Quello che voglio esprimere è appunto la convinzione ferrea che questo background non ci paralizza, non ci determina senza seconde, terze, quarte occasioni: il mio protagonista ci mostra che abbiamo sempre la possibilità di prendere in mano la nostra vita e farne un’esperienza unica e piena. Questa certezza e questa concreta speranza è ciò che voglio condividere con chi mi legge”.
Questo è il tuo romanzo d’esordio: che tipo di scrittrice hai scoperto di essere e pensi di continuare a raccontare storie?
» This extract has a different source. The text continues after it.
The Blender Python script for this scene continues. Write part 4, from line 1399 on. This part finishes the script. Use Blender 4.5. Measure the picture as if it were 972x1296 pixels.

“Mi auguro che questo sia solo un primo passo e che con infinite letture, studio, esercizio e confronti io possa continuare a crescere e ad esprimermi in questa modalità. Sono una persona che si stupisce continuamente per tutto il bello in cui si imbatte, che rimane ammaliata dall’unicità che si nasconde nelle vite apparentemente ordinarie di ciascuno, che ama trovare negli incontri fatti quel messaggio di passione per la vita di cui abbiamo tanto bisogno.
Quindi spero di riuscire a continuare a parlare di emozioni, attingendo per le mie narrazioni a storie vere da sviluppare, approfondire e far conoscere. Ho un paio di progetti nel cuore, uno in particolare per il quale per ora mi sto documentando con numerose letture e incontri; sto cominciando ad abbozzare in questo periodo le prime pagine e sento già crescere l’emozione del raccontare”.